No queda otra que invertir tiempo en enseñarles a distinguir. "Se trata de enseñarles que el amor incondicional que sienten no se corresponde con los comportamientos sexuales que manifiestan. Los padres tienen que quererlos mucho, besarlos, tocarlos y abrazarlos enseñándoles que eso no tiene componentes sexuales. Hay que dejar claros los tres pilares del respeto: respeto hacia las mujeres; desde pequeños deben aprender a valorarlas, ya sean niñas que juegan en el mismo patio del colegio o adultas con las que conviven. Deben aprender que una negativa lleva implícita la negación de la acción. Un no es un no así tenga el niño ocho o cuarenta años. Y deben aprender que la sexualidad es una acción que se practica en la intimidad, sea con uno mismo o en pareja. Es todo un proceso educativo e indispensable basado en el respeto".

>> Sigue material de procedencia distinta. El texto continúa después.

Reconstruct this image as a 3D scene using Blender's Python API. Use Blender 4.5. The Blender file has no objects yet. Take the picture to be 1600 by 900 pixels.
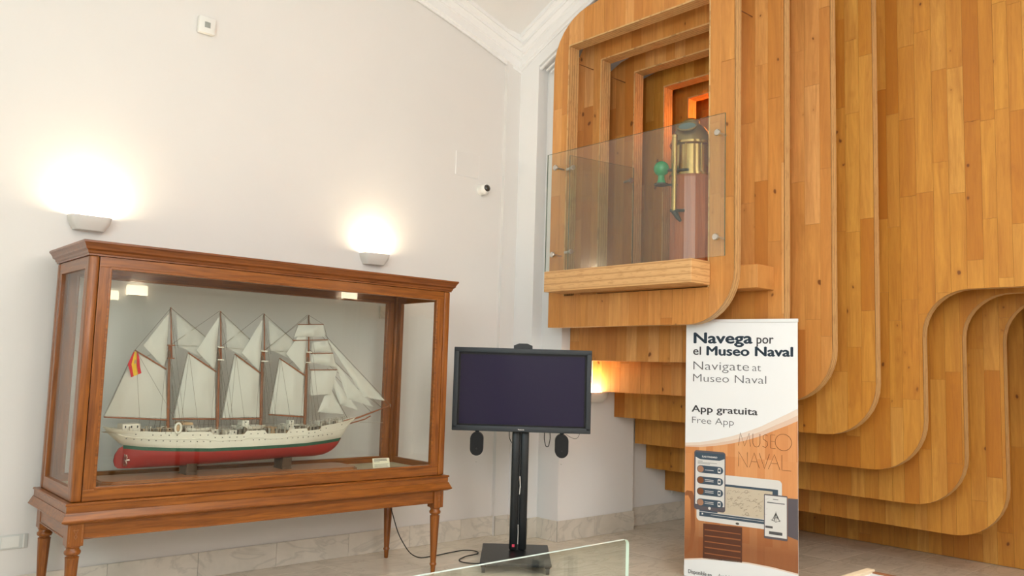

Se trata de educar en la sexualidad más sana y coherente. Y de eso somos responsables los adultos no los niños con la testosterona efervescente.
La próxima vez que vea a unos niños levantándole la falda a una compañera y a las madres riéndose sin darle importancia, ruego que contemplen que yo saque la catana. Por seguridad. Mientras, permítanme que trate de manejar mi maremágnum hormonal masculino. Pocas cosas me gustan tanto como que sea el padre de la criatura el que me meta mano cada vez que me lo cruzo por el pasillo.